### WHAT THE TASK REQUIRES
Tally the lines holding "script" and state only that figure.

### DATA PROVIDED
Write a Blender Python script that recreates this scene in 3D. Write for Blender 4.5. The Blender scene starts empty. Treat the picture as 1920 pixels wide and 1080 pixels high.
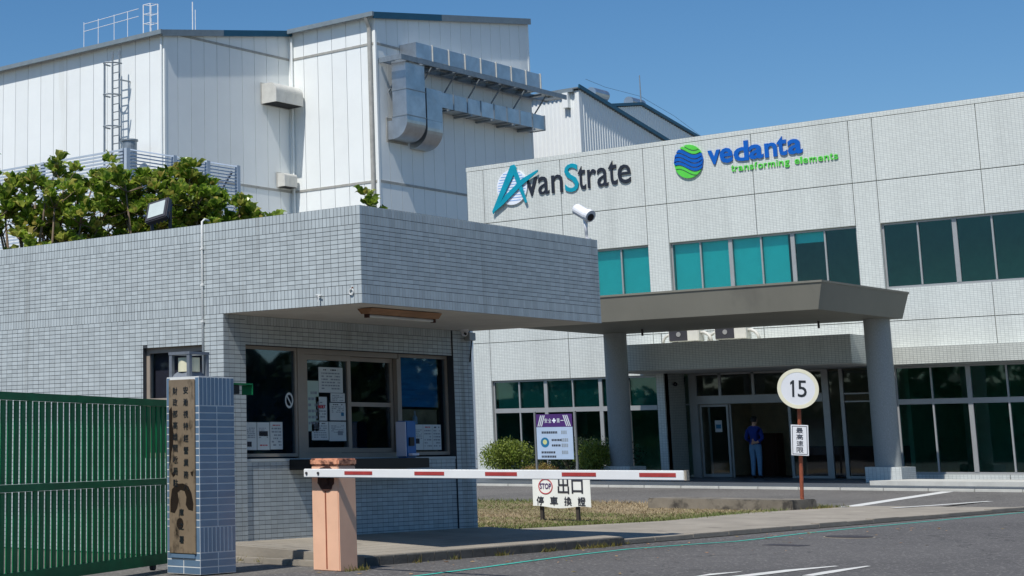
import bpy, bmesh, math, random
from mathutils import Vector, Matrix
R = math.radians
rnd = random.Random(7)
sc = bpy.context.scene
COL = sc.collection
# ------------------------------------------------------------------ camera
cam_d = bpy.data.cameras.new('camera')
cam = bpy.data.objects.new('camera', cam_d); COL.objects.link(cam); sc.camera = cam
cam_d.sensor_width = 36.0
cam_d.lens = 3305.4 / 1920 * 36
cam_d.shift_x = (960 - 325.78) / 1920
cam_d.shift_y = (183.61 - 540) / 1920
cam_d.clip_start = 0.1; cam_d.clip_end = 3000
right = Vector((0.6985, -0.7156, -0.0064)); fwd = Vector((0.7020, 0.6851, 0.1949)).normalized()
up = right.cross(fwd).normalized(); right = fwd.cross(up).normalized()
cam.matrix_world = Matrix(((right.x, up.x, -fwd.x, 0), (right.y, up.y, -fwd.y, 0), (right.z, up.z, -fwd.z, 1.15), (0, 0, 0, 1)))
# ------------------------------------------------------------------ light
SUN = Vector((-0.64, -0.105, 1.0)).normalized()          # towards the sun
w = bpy.data.worlds.new('World'); sc.world = w; w.use_nodes = True
nt = w.node_tree; nt.nodes.clear()
sky = nt.nodes.new('ShaderNodeTexSky'); sky.sky_type = 'NISHITA'; sky.sun_disc = False
sky.sun_elevation = math.asin(SUN.z); sky.sun_rotation = math.atan2(SUN.x, SUN.y)
sky.altitude = 0; sky.air_density = 1.0; sky.dust_density = 0.3; sky.ozone_density = 4.0
bg = nt.nodes.new('ShaderNodeBackground'); bg.inputs[1].default_value = 0.10
out = nt.nodes.new('ShaderNodeOutputWorld')
hs = nt.nodes.new('ShaderNodeHueSaturation'); hs.inputs['Saturation'].default_value = 1.25
nt.links.new(sky.outputs[0], hs.inputs['Color']); nt.links.new(hs.outputs[0], bg.inputs[0]); nt.links.new(bg.outputs[0], out.inputs[0])
sun_d = bpy.data.lights.new('sun', 'SUN'); sun_d.energy = 4.3; sun_d.angle = R(0.53); sun_d.color = (1.0, 0.975, 0.94)
sun = bpy.data.objects.new('sun', sun_d); COL.objects.link(sun)
sun.rotation_euler = (-SUN).to_track_quat('-Z', 'Y').to_euler(); sun.location = (0, 0, 60)
sc.view_settings.view_transform = 'Standard'; sc.view_settings.look = 'None'
sc.view_settings.exposure = 0.0; sc.view_settings.gamma = 1.0
sc.cycles.max_bounces = 8; sc.cycles.transparent_max_bounces = 12
# ------------------------------------------------------------------ materials
def L(h):                                                   # sRGB 0-255 -> linear
    return tuple(((c / 255 + 0.055) / 1.055) ** 2.4 if c > 10 else c / 255 / 12.92 for c in h)
class N:
    def __init__(s, name):
        s.m = bpy.data.materials.new(name); s.m.use_nodes = True; s.t = s.m.node_tree
        s.b = s.t.nodes['Principled BSDF']; s.o = s.t.nodes['Material Output']
    def n(s, t, **k):
        x = s.t.nodes.new(t)
        for a, v in k.items(): setattr(x, a, v)
        return x
    def l(s, a, b): s.t.links.new(a, b)
    def pos(s): return s.n('ShaderNodeNewGeometry').outputs['Position']
    def math(s, op, a, b=None, c=None):
        x = s.n('ShaderNodeMath', operation=op)
        for i, v in enumerate((a, b, c)):
            if v is None: continue
            if isinstance(v, (int, float)): x.inputs[i].default_value = v
            else: s.l(v, x.inputs[i])
        return x.outputs[0]
    def noise(s, scale, detail=4, rough=.55, vec=None, stretch=None):
        x = s.n('ShaderNodeTexNoise'); x.inputs['Scale'].default_value = scale; x.inputs['Detail'].default_value = detail
        x.inputs['Roughness'].default_value = rough
        v = vec or s.pos()
        if stretch:
            mp = s.n('ShaderNodeMapping'); mp.inputs['Scale'].default_value = stretch; s.l(v, mp.inputs[0]); v = mp.outputs[0]
        s.l(v, x.inputs['Vector']); return x.outputs[0]
    def mix(s, f, a, b, mode='MIX'):
        x = s.n('ShaderNodeMix', data_type='RGBA', blend_type=mode)
        for i, v in ((0, f), (6, a), (7, b)):
            if isinstance(v, (int, float)): x.inputs[i].default_value = v
            elif isinstance(v, tuple): x.inputs[i].default_value = (*v[:3], 1)
            else: s.l(v, x.inputs[i])
        return x.outputs[2]
    def ramp(s, f, stops):
        x = s.n('ShaderNodeValToRGB'); e = x.color_ramp.elements
        while len(e) < len(stops): e.new(.5)
        for i, (p, c) in enumerate(stops):
            e[i].position = p; e[i].color = (*((c,) * 3 if isinstance(c, (int, float)) else c), 1)
        s.l(f, x.inputs[0]); return x.outputs[0]
    def bump(s, h, strength, dist):
        x = s.n('ShaderNodeBump'); x.inputs['Strength'].default_value = strength; x.inputs['Distance'].default_value = dist
        s.l(h, x.inputs['Height']); s.l(x.outputs[0], s.b.inputs['Normal'])
    def rand(s):                                            # one random value per object and per island
        a = s.n('ShaderNodeObjectInfo').outputs['Random']; b = s.n('ShaderNodeNewGeometry').outputs['Random Per Island']
        return s.math('FRACT', s.math('ADD', a, b))
MATS = {}
def mat(name, col, rough=.6, metal=0, var=.12, scale=3.0, bump=0, bscale=60, stretch=None, spec=.5, dirt_or_reflection=None, isl=0):
    if name in MATS: return MATS[name]
    k = N(name); b = k.b
    b.inputs['Roughness'].default_value = rough; b.inputs['Metallic'].default_value = metal
    b.inputs['Specular IOR Level'].default_value = spec
    f = k.ramp(k.noise(scale, 6, .6, stretch=stretch), [(.3, 1 - var), (.7, 1 + var * .6)])
    c = k.mix(1.0, tuple(col), f, 'MULTIPLY')
    if isl:
        r = k.math('MULTIPLY_ADD', k.rand(), isl * 2, 1 - isl)
        c = k.mix(1.0, c, r, 'MULTIPLY')
    if dirt_or_reflection:
        dcol, thr, dsc, dst = dirt_or_reflection
        d = k.ramp(k.noise(dsc, 7, .65, stretch=dst), [(thr, 0.0), (min(thr + .14, 1), 1.0)])
        c = k.mix(d, c, tuple(dcol))
    k.l(c, b.inputs['Base Color'])
    if bump: k.bump(k.noise(bscale, 4), bump, .01)
    MATS[name] = k.m; return k.m
def glass(name, tint, refl=1.0, rough=.02):
    k = N(name); t = k.t; t.nodes.remove(k.b)
    tr = k.n('ShaderNodeBsdfTransparent'); tr.inputs[0].default_value = (*tint, 1)
    gl = k.n('ShaderNodeBsdfGlossy'); gl.inputs['Roughness'].default_value = rough
    fr = k.n('ShaderNodeFresnel'); fr.inputs[0].default_value = 1.6
    wob = k.n('ShaderNodeBump'); wob.inputs['Strength'].default_value = .06; wob.inputs['Distance'].default_value = .02
    k.l(k.noise(.9, 1), wob.inputs['Height']); k.l(wob.outputs[0], gl.inputs['Normal'])
    mx = k.n('ShaderNodeMixShader'); k.l(k.math('MULTIPLY', fr.outputs[0], refl), mx.inputs[0])
    k.l(tr.outputs[0], mx.inputs[1]); k.l(gl.outputs[0], mx.inputs[2]); k.l(mx.outputs[0], k.o.inputs[0])
    return k.m
M = {}
M['tile'] = mat('grey_tile', L((186, 193, 192)), .38, var=.08, scale=1.3, isl=.10, dirt_or_reflection=(L((150, 152, 147)), .57, 2.4, (1, 1, .05)))
M['grout'] = mat('dark_grout', L((66, 70, 74)), .9)
M['blue_tile'] = mat('glazed_blue_tile', L((100, 125, 148)), .3, var=.12, scale=5, isl=.08)
M['pale_grout'] = mat('pale_grout', L((222, 224, 220)), .9)
M['soffit'] = mat('soffit_paint', L((205, 200, 190)), .8, var=.1)
M['white_panel'] = mat('white_metal_panel', L((240, 242, 238)), .45, var=.035, scale=.6, isl=.02, dirt_or_reflection=(L((222, 222, 214)), .64, .5, (1, 1, .12)))
M['panel_gap'] = mat('panel_gap', L((105, 112, 116)), .8)
M['trim'] = mat('teal_roof_trim', L((28, 84, 108)), .4, var=.1)
M['trim_grey'] = mat('grey_gutter_and_trim_sheen', L((126, 138, 144)), .45, var=.12)  # own grey of the gutters; on the edge trims it paints a reflection
M['girt'] = mat('weathered_girt', L((168, 166, 158)), .6, var=.2)
M['galv'] = mat('galvanised_sheet', (.50, .53, .56), .34, metal=.85, var=.18, scale=1.7, isl=.06, bump=.15, bscale=3)
M['galv_matt'] = mat('dull_galvanised_steel', (.27, .31, .34), .5, metal=.5, var=.2, scale=4)
M['duct_white'] = mat('painted_hood', L((205, 203, 194)), .5, var=.12)
M['concrete'] = mat('weathered_concrete', L((154, 145, 130)), .9, var=.22, scale=1.4, bump=.35, bscale=40, dirt_or_reflection=(L((104, 98, 88)), .6, 2.2, None))
M['concrete_dark'] = mat('dark_stained_concrete', L((96, 92, 84)), .9, var=.35, scale=3, bump=.4, bscale=30)
M['plinth'] = mat('stained_plinth_concrete', L((128, 120, 106)), .9, var=.3, scale=2.5, bump=.4, bscale=30, dirt_or_reflection=(L((66, 62, 56)), .5, 3, None))
M['facade_joint'] = mat('facade_joint', L((150, 152, 148)), .9)
M['painted_reflection'] = mat('dark_reflection_paint', L((44, 36, 30)), .2, var=.2, scale=9)  # dark colour for the mirrored shapes painted on the plaque
M['kerb'] = mat('pale_kerb', L((196, 194, 184)), .8, var=.15, bump=.2)
M['landing'] = mat('grey_landing_tile', L((86, 92, 98)), .45, var=.12)
M['canopy'] = mat('taupe_canopy_paint', L((124, 121, 109)), .65, var=.12, scale=.5, dirt_or_reflection=(L((112, 109, 99)), .6, .8, (1, 1, .3)))
M['column'] = mat('speckled_render', L((150, 154, 152)), .8, var=.22, scale=45, bump=.3, bscale=80)
M['alu'] = mat('pale_aluminium', L((170, 170, 168)), .4, metal=.3, var=.08)
M['bronze_alu'] = mat('bronze_window_frame', L((158, 146, 132)), .5, metal=.0, var=.12)
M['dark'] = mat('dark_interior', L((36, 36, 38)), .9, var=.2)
M['black'] = mat('black_stone', L((24, 24, 26)), .3)
M['office_wall'] = mat('blue_grey_office_wall', L((96, 120, 142)), .9, var=.1)
M['beige'] = mat('beige_interior_wall', L((226, 212, 182)), .9)
M['wood'] = mat('reddish_wood', L((92, 44, 30)), .5, var=.3, scale=4, stretch=(1, 1, .15))
M['blind'] = mat('pale_roller_blind', L((238, 242, 240)), .9, var=.05)
M['blind_dark'] = mat('grey_green_blind', L((128, 146, 140)), .9, var=.1, scale=9, stretch=(1, 1, .05))
M['blind_blue'] = mat('blue_blind', L((60, 160, 205)), .8, var=.35, scale=7, stretch=(.3, .3, 3))
M['curtain'] = mat('maroon_curtain', L((120, 92, 90)), .9, var=.2)
M['green'] = mat('green_gate_paint', L((14, 120, 70)), .5, var=.25, scale=5, spec=.25)
M['bronze'] = mat('polished_bronze_plate', (.36, .27, .18), .24, metal=.35, var=.15, scale=4, bump=.5, bscale=3.5, dirt_or_reflection=(L((30, 26, 24)), .535, 5.5, (1, 1, .5)))  # dark noise blotches in the colour stand in for reflections on the plate
M['ink'] = mat('dark_engraved_ink', L((30, 36, 40)), .5)
M['lamp_grey'] = mat('grey_lamp_casting', L((112, 118, 126)), .6, var=.15, scale=20)
M['louvre'] = mat('pale_grey_louvre', L((176, 188, 200)), .5, var=.1)
M['lamp_glass'] = mat('cream_lamp_glass', L((236, 230, 196)), .35)
M['salmon'] = mat('faded_salmon_paint', L((243, 192, 158)), .6, var=.08, scale=4, dirt_or_reflection=(L((150, 92, 62)), .66, 5, (1, 1, .35)))
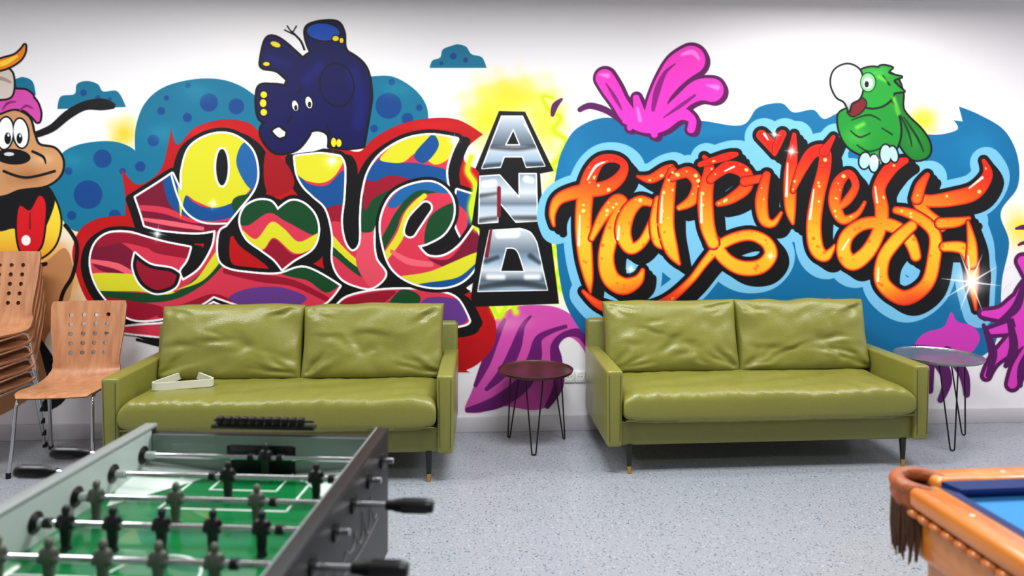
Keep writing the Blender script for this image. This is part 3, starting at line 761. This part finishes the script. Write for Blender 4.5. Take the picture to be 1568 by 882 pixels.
# ------------------------------------------------------------------ chairs
def chair_mesh():
    b = MB()
    prof = [(-.225, .440), (-.20, .452), (-.12, .455), (0, .447), (.10, .446), (.165, .462), (.205, .505), (.225, .56), (.24, .66), (.255, .78), (.275, .93)]
    pr = curve([p+(False,) for p in prof], False, 4)
    L = [0]
    for i in range(1, len(pr)): L.append(L[-1]+np.linalg.norm(pr[i]-pr[i-1]))
    L = np.array(L); tot = L[-1]
    def pos(s_, x):
        y = np.interp(s_, L, pr[:, 0]); z = np.interp(s_, L, pr[:, 1])
        y2 = np.interp(s_+.004, L, pr[:, 0]); z2 = np.interp(s_+.004, L, pr[:, 1])
        if s_+.004 > tot: 
            y2, z2 = y, z; y0 = np.interp(s_-.004, L, pr[:, 0]); z0 = np.interp(s_-.004, L, pr[:, 1]); ty, tz = y-y0, z-z0
        else: ty, tz = y2-y, z2-z
        n = math.hypot(ty, tz)+1e-9
        return Vector((x, y, z)), Vector((0, -tz/n, ty/n))
    def halfw(s_):
        f = s_/tot
        w = np.interp(f, [0, .04, .1, .40, .50, .58, .66, .8, .97, 1.0], [.19, .215, .225, .222, .205, .195, .202, .218, .225, .215])
        return float(w)
    def curv(x, s_):
        f = s_/tot
        k = np.interp(f, [0, .5, .62, 1], [.10, .2, .55, .45])
        return k*x*x
    quads = []
    sB = tot*.60
    ns = 26; nx = 14
    for i in range(ns):
        for j in range(nx):
            s0, s1 = sB*i/ns, sB*(i+1)/ns; x0, x1 = -1+2*j/nx, -1+2*(j+1)/nx
            quads.append([(s0, x0), (s0, x1), (s1, x1), (s1, x0)])
    rows, cols = 6, 6
    for i in range(rows):
        for j in range(cols):
            s0 = sB+(tot-sB)*i/rows; s1 = sB+(tot-sB)*(i+1)/rows; x0 = -1+2*j/cols; x1 = -1+2*(j+1)/cols
            hole = (j not in (0, 5)) and (i != 5)
            n = 16; per = []
            for k in range(n):
                q = k/n*4; sd = int(q); fr = q-sd
                per.append([(s0, x0+(x1-x0)*fr), (s0+(s1-s0)*fr, x1), (s1, x1-(x1-x0)*fr), (s1-(s1-s0)*fr, x0)][sd])
            cs, cx = (s0+s1)/2, (x0+x1)/2; wid = halfw(cs); rad = .0135
            if hole:
                inn = [(cs+rad*math.sin(math.radians(-135+360*k/n)), cx+rad/wid*math.cos(math.radians(-135+360*k/n))) for k in range(n)]
                for k in range(n):
                    quads.append([per[k], per[(k+1) % n], inn[(k+1) % n], inn[k]])
            else:
                for k in range(n): quads.append([per[k], per[(k+1) % n], (cs, cx)])
    th = .0055
    key = {}; V = []; F = []
    def vid(p):
        kk = (round(p[0], 5), round(p[1], 5))
        if kk not in key:
            w = halfw(p[0]); x = p[1]*w
            P_, N_ = pos(p[0], x); P_.y -= curv(x, p[0])*(1 if p[0] > tot*.55 else 0); P_.z += (curv(x, p[0]) if p[0] < tot*.5 else 0)
            key[kk] = len(V)//2; V.append(P_+N_*th); V.append(P_-N_*th)
        return key[kk]
    ed = {}
    for q in quads:
        ids = [vid(p) for p in q]
        F.append([2*i for i in ids]); F.append([2*i+1 for i in ids][::-1])
        for k in range(len(ids)):
            a, c = ids[k], ids[(k+1) % len(ids)]
            if (c, a) in ed: del ed[(c, a)]
            else: ed[(a, c)] = 1
    b.add(V, F, 0)
    b.add(V, [[2*a, 2*a+1, 2*c+1, 2*c] for a, c in ed], 1)
    for sx in (-1, 1):
        x = sx*.20
        b.tube([(x*1.12, -.235, .0), (x*1.08, -.215, .15), (x*1.03, -.195, .38), (x, -.185, .425), (x*.98, -.15, .434), (x*.95, .0, .434), (x*.95, .11, .434), (x*.98, .15, .425), (x*1.02, .17, .38), (x*1.08, .215, .15), (x*1.12, .24, 0)], .0105, 2, 10)
        b.lathe([(.014, 0), (.014, .03), (.011, .032)], 3, 12, Matrix.Translation((x*1.12, -.235, 0)))
        b.lathe([(.014, 0), (.014, .03), (.011, .032)], 3, 12, Matrix.Translation((x*1.12, .24, 0)))
    b.tube([(-.19, -.12, .43), (.19, -.12, .43)], .009, 2, 8); b.tube([(-.19, .09, .43), (.19, .09, .43)], .009, 2, 8)
    return b
cb = chair_mesh()
ch0 = cb.obj('plywood_chair', [M_beech, M_beech_edge, M_chrome, M_blk], None, C(-2.66, 4.33), math.radians(4), ang=50, merge=True)
for k in range(5):
    o = bpy.data.objects.new('plywood_chair.%03d' % (k+1), ch0.data); bpy.context.collection.objects.link(o)
    o.location = C(-3.19, 4.33-.012*k, .080*k); o.rotation_euler = (0, 0, math.radians(-1))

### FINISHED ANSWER
2